メッセンジャーを演じるのは、イラク戦で負傷し、退役までの3ヶ月間のミッションとして任に応じる
若い兵士ウィル(ベン・フォスター)と、ベテラン軍人トニー(ウディ・ハレルソン)。
その任務は兵士の訃報を伝えるのですが、あくまで「伝える」ことが仕事で、家族に精神的な介入をしないというのがルールらしい。

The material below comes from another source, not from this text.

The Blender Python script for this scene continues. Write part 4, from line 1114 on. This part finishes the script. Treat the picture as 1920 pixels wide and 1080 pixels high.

このルールを新人フォスターにハレルソンが「俺流」に教授するのが楽しいんですよ。
*あいまいな言葉を使わない *遺族に触れない、また触れさせないなど
何項目かのルールにのっとり遺族に接するハレルソン
でも実際にはそんなにうまくいくはずもなく、、
このシーンで笑うのはひんしゅく~と思いつつも、ついプっと笑ってしまうんです。
 
本作で監督デビューを果たしたオーレン・ムーヴァーマン
イスラエル出身で兵役経験もあるということで、
死を受け取る家族の心を繊細かつエモーショナリーに描くことに成功しています。
死神に甘んじていたアル中のハレルソンが自分の存在を見つめなおすところは『マイレージ、マイライフ』の
ルーニーにも通じるところ。
『3:10決断のとき』の悪役が記憶に新しいベン・フォスターは、
メッセンジャーの任務を通し、頑なだった心を開放させます。
遺族の痛みを受け止め癒そうとするさまは『おくりびと』的な感動をもたらしてくれました。
 
ちょっと太りすぎじゃね?のサマンサ・モートンスティーヴ・ブシェミと実力者が脇を固め、見ごたえ十分。
特にブシェミには泣かされましたよ。
戦闘シーンなしにも戦争映画って撮れるものですね。
アカデミー賞ではウディ・ハレルソン助演男優賞ノミネートのほか脚本賞にもノミネートされてます。
戦闘シーンは皆無ですが、映画を通し、戦争によって失われるものや兵士を襲う戦争の後遺症などを
知ることになる、ビターな戦争ドラマでもありますね。
これ良かったなぁ。
今のところ予定はないけどぜひ日本公開して欲しいですね。